Paul Goble
Vienna, June 1 – Residents in many regions of Russia are increasingly united not by nationality or by their political views but rather by hostility to Moscow and a belief that their territories must “prevail over ‘the center’ and not the other way around,” according to participants in a conference in St. Petersburg.
Last week, the Ingria Club held its annual meeting in that city’s Memorial Center, bringing together in the words of its organizers “people of the most varied nationalities and most varied political views but united by the history of [Ingermanland], its past, present and future (www.lustgalm.ru/znaj/91-ingria-na-kartu).
All of them said that “Ingermanland” – the term they use to designate what Russian officials call the region in and around St. Petersburg – must resume its place “on the map of the world,” either as a member of the European Union, a region within the Russian Federation, or as an independent state.
The main thing, the participants said, was that “the people [of that historical region] should live well and that human rights should be respected” and that the name Ingermanland be back on the map because “St. Petersburg as a center of Leningrad oblast is historically nonsensical.”
One speaker at the meeting, Svetlana Gavrilina, argued that Moscow officials are wrong to denounce regionalists like the Ingermanlanders as “Russophobes,” “fascists” or “extremists” for using the term “Moskali” to designate people from the center. Not only is it a perfectly reasonable word in Belarusian, Ukrainian and Polish, but it is used among residents of Russia.
Regional specialists often employ it, she said, and she reported that in Kaliningrad-Koenigsberg, the non-contiguous part of the Russian Federation, children play war not between Russians and Germans but among Russians, Germans and Moskali. When they do, she said, the children playing Russians and Germans find they get along, but the Moskali fight both.
She suggested there are deeper cultural references as well. In certain dialects of Russian, a “Moskal’” is a soldier, someone from the outside, or even someone who threatens, the last use even information Aleksandr Pushkin’s lines at the beginning of his poem about the gypsies. And she cited the work of Valery Kizilov on the origin of the term.
According to Kizilov’s research, Gavrilina said, “a Moskal’ is an ideological supporter of the ‘Moscow Project,” that is the policy begun in the 14th century by Muscovite princes and putting forth as its highest goal the establishment and the strengthening of a centralized and militaristic state.”
A second speaker at the meeting, Vadim Shtepa, who writes frequently on ethnic and religious questions in the Russian Federation, insisted that the future of the people in the regions of that country depends on the emergence of “regional culturological projects” rather than on the triumph of the Moscow opposition which wants to put itself on top of the same “power vertical.”
In the eyes of both, he suggested, “the basic questions are decided by the Moscow ‘Politburo,’ and the regions (or as they love to say in Moscow, ‘the provinces’) are conceived only as executors.

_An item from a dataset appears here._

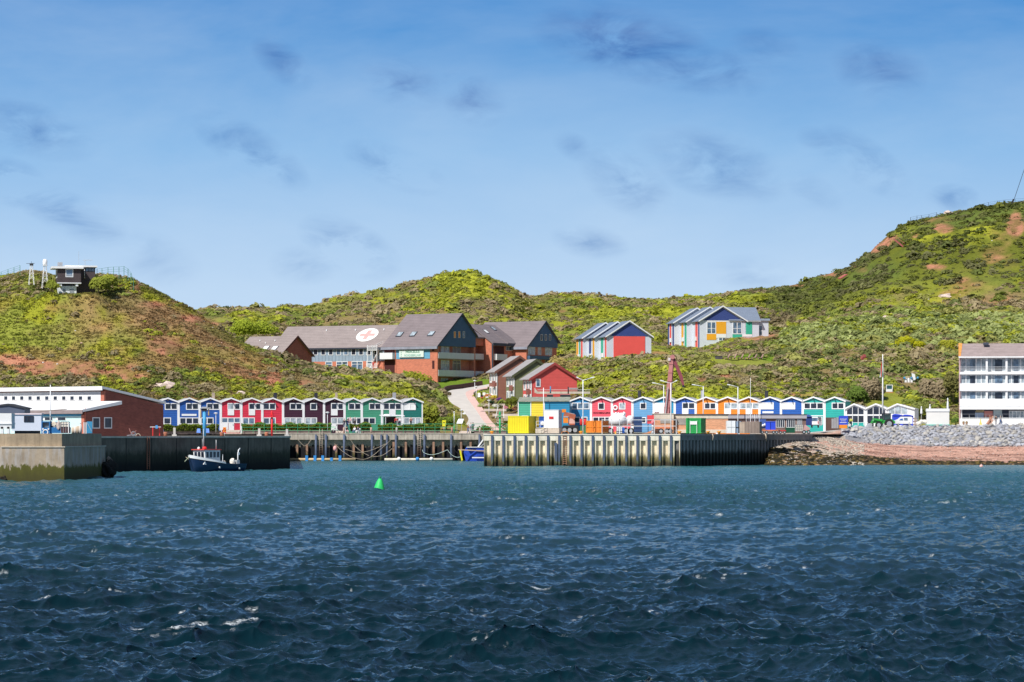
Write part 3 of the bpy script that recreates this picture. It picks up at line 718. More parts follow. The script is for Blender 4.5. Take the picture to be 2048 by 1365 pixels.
rope('hanging_rope', 'tan rope slanting from the quay edge down to the water between the piles', [(697, 872), (707, 889), (722, 903), (738, 912)], .036, ROPE)
rope('hanging_rope', 'long tan rope sagging in a deep bow to the waterline beside the boom', [(669, 888), (685, 903), (705, 915), (728, 919), (745, 912), (762, 898), (781, 881)], .036, ROPE)
rope('hanging_rope', 'slack tan rope in a shallow bow half way up the piles', [(690, 899), (715, 905), (735, 903), (755, 896), (772, 888)], .036, ROPE)
rope('hanging_rope', 'tan rope rising to the right towards the dark pile', [(745, 914), (765, 911), (785, 897)], .036, ROPE)
rope('hanging_rope', 'thin rope sagging beside the left end of the open quay', [(596, 880), (608, 892), (616, 888), (622, 880)], .04, ROPE)
rope('mooring_rope', 'pale green mooring rope sagging from the ladder pile to the knot', [(845, 900), (848, 906), (862, 910), (878, 907), (895, 900)], .042, ROPEG, 'pale green mooring ropes')
rope('mooring_rope', 'pale green mooring rope falling from the knot to the bow of the blue ship', [(895, 900), (903, 910), (913, 915), (922, 914)], .042, ROPEG, 'pale green mooring ropes')
rope('hanging_rope', 'dark thin rope looped left of the blue ship', [(905, 891), (910, 902), (920, 910)], .04, DARKM)
o = MB().tube([(X(577, 553.5), 553.5, .25), (X(711, 553.5), 553.5, .25)], .26, 8).build('boom_tube', mat('tan_boom', (.50, .36, .20), .7, .2)); 
t = thing('floating_boom', 'tan floating boom with blue clamps left of the green buoy', 'boom', (0, 0, 0)); o.parent = t
for u in (613.5, 630, 645.5, 663, 680):
 MB().box(-.25, .25, -.32, .32, -.1, 1.0 if u != 663 else .6).build('clamp', mat('clamp_blue', (.03, .22, .55), .5), t, (X(u, 553.5), 553.5, 0))
t = thing('floating_boom', 'whitish floating boom lying left of the blue ship', 'boom', (0, 0, 0))
MB().tube([(X(769, 553.5), 553.5, .25), (X(905, 553.5), 553.5, .25)], .24, 8).build('boom_tube', mat('pale_boom', (.62, .57, .47), .7, .2), t)
for u in (798, 835, 863):
 MB().blob((0, 0, 0), .38, .05, 2, 1).build('float', mat('clamp_blue', (.03, .22, .55), .5) if u == 835 else WHITE, t, (X(u, 553.4), 553.4, .35))
o = MB().lathe((X(670, 554.2), 554.2, 1.8), [(.12, 0), (.3, .2), (.36, .5), (.3, .8), (.1, 1.0)], 10).build('hanging_fender', mat('pink_fender', (.75, .35, .33), .6)); tag(o, 'pink round fender hanging between the piles', 'fender')
o = MB().blob((X(680, 553), 553, 0), .01, 0, 1).build('tmp', WHITE); bpy.data.objects.remove(o)
# ------------------------------------------------------------------ right quay
t = thing('sheet_pile_quay', 'sunlit sheet pile quay front with dark fender piles and green weed', 'quay', (QA[0], 461.0, 0))
def qx(u): return X(u, 461) - QA[0]
W = qx(1360)
mb = MB()
slots = [984 + 22.35 * k + 7.0 for k in range(-1, 17)]
zt = 4.0
prev = 0.0
for u in slots:
 a, b = qx(u), qx(u + 9.6)
 if b < .2: continue
 a = max(a, .05)
 mb.box(prev, a, 0, 1.5, -2, zt - .05); mb.box(a, b, .55, 1.5, -2, zt - .05)
 prev = b
mb.box(prev, W, 0, 1.5, -2, zt - .05)
mb.build('sheet_pile', SHEET, t)
MB().box(-.05, W + .02, -.04, 1.5, zt - .05, 4.8).build('capping_beam', mat('cap_beam', (.76, .66, .53), .85, .15, streak=.35, streakcol=(.3, .2, .13), dirt=.1), t)
MB().box(-.1, W + .05, -.14, 1.2, 4.8, 4.98).build('coping', mat('coping_stone', (.60, .55, .47), .85, .1, dirt=.1), t)
for k in range(17):
 MB().box(-.16, .16, -.3, -.04, -2, 4.78).build('fender_pile', NAVY, t, (qx(984 + 22.35 * k), 0, 0))
mb = MB().box(-.3, -.24, -.1, 0, .2, 4.8).box(.24, .3, -.1, 0, .2, 4.8)
for k in range(15): mb.box(-.24, .24, -.08, -.03, .4 + k * .3, .47 + k * .3)
mb.build('ladder', mat('rusty_ladder', (.33, .17, .10), .8, .3), t, (qx(1129.5), -.05, 0))
MB().prism([(-.22, -.5, -2), (.22, -.5, -2), (.22, -.1, -2), (-.22, -.1, -2)], (0, 0, 5.6)).build('pointed_pile', NAVY, t, (qx(1111.5), 0, 0))
o = MB().bar((-.55, 0, 4.9), (-.5, 0, 5.25), .07).bar((-.5, 0, 5.25), (0, 0, 5.42), .07).bar((0, 0, 5.42), (.5, 0, 5.25), .07).bar((.5, 0, 5.25), (.55, 0, 4.9), .07).build('ladder_hoop', ORANGE, t, (qx(1130) , -.1, 0))
ang = math.atan2(QC[1] - QB[1], QC[0] - QB[0]); Lq = math.hypot(QC[0] - QB[0], QC[1] - QB[1])
t = thing('shaded_sheet_pile_quay', 'shaded ribbed side of the sheet pile quay beside the beach', 'quay', (QB[0], QB[1], 0), ang)
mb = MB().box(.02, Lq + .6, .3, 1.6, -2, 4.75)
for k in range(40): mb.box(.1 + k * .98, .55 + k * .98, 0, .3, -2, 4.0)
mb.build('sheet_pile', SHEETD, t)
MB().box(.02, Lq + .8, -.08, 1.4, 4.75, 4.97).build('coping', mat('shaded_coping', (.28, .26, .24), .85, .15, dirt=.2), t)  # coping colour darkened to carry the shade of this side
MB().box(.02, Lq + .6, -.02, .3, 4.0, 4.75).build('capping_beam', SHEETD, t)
mb = MB().tube([(9.2, -.2, 5), (9.3, -.3, 4.6), (9.2, -.25, 3.9)], .09, 6).tube([(25.5, -.2, 5), (25.6, -.3, 4.5), (25.7, -.25, 3.8)], .12, 6)
mb.build('rope_loop', ROPE, t)
# ------------------------------------------------------------------ beach and armour slope
BU = np.array([1480, 1528, 1545, 1580, 1620, 1680, 1720, 1780, 1850, 1950, 2048, 2400, 3400], float)
def brow(*p): a = np.array(p, float); return np.interp(BU, a[:, 0], a[:, 1])
BROWS = [(466, brow((0, 955), (3000, 955))), (474, brow((1480, 950), (1528, 945), (1545, 934), (1620, 937), (1700, 939), (1850, 944), (3000, 944))),
   (479, brow((1480, 944), (1528, 940), (1545, 917), (1620, 921), (1700, 928), (1780, 933), (1850, 936), (3000, 936))),
   (484, brow((1480, 940), (1528, 932), (1545, 896), (1620, 906), (1700, 918), (1850, 929), (3000, 929))),
   (490, brow((1480, 930), (1528, 920), (1545, 874), (1580, 881), (1620, 891), (1700, 907), (1850, 920), (2048, 922))),
   (497, brow((1480, 900), (1545, 870), (1620, 877), (1680, 894), (1700, 899), (1850, 912), (2048, 915))),
   (505, brow((1480, 870), (1620, 870.5), (1660, 878), (1700, 891), (1850, 906), (2048, 906))),
   (511, brow((1480, 869), (1620, 869), (1680, 879), (1720, 890), (1780, 897), (1850, 901), (2048, 899))),
   (518, brow((1480, 868.5), (1620, 868.5), (1660, 872), (1700, 884), (1780, 890), (1900, 894), (2048, 892))),
   (528, brow((1480, 868.5), (1620, 868.5), (1680, 867), (1720, 868), (1780, 873), (1900, 876), (2048, 874))),
   (538, brow((1480, 868.5), (1620, 868), (1680, 861), (1720, 857), (1780, 856), (1850, 855), (2048, 853))),
   (545, brow((1480, 868.5), (1620, 867), (1680, 860), (1720, 856), (1780, 853), (1850, 852), (2048, 850))),
   (578, brow((1480, 867), (1600, 866), (1720, 857), (1850, 852), (2048, 849)))]
BD = np.array([b[0] for b in BROWS], float); BV = np.array([b[1] for b in BROWS])
def beach_z(x, y):
 x = np.asarray(x, float); y = np.asarray(y, float); u = np.clip(1024 + F * x / y, BU[0], BU[-1])
 i = np.clip(np.searchsorted(BD, y) - 1, 0, len(BD) - 2); t = np.clip((y - BD[i]) / (BD[i + 1] - BD[i]), 0, 1)
 j = np.clip(np.searchsorted(BU, u) - 1, 0, len(BU) - 2); s = (u - BU[j]) / (BU[j + 1] - BU[j])
 v = (BV[i, j] * (1 - s) + BV[i, j + 1] * s) * (1 - t) + (BV[i + 1, j] * (1 - s) + BV[i + 1, j + 1] * s) * t
 return EYE + (HV - v) / F * y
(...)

For regionalists, as a result, any difference between ‘the powers that be’ and ‘the opposition’ disappears.”
That helps to explain why Shtepa and a third speaker, Danil Lanin, also said that “regionalists do not fit fell into the old ‘right-left’ ideological model.” Instead, “people of the most varied views” are taking part, united not by a party program but by “the struggle to acquire political subjecthood for their own regions.”
That commonality, however, is something the Ingermanlanders hope to exploit: Participants at this meeting approved an appeal to other regionalist movements and groups elsewhere in the Russian Federation to come to St. Petersburg for a Congress of Regionalists of Russia later this year.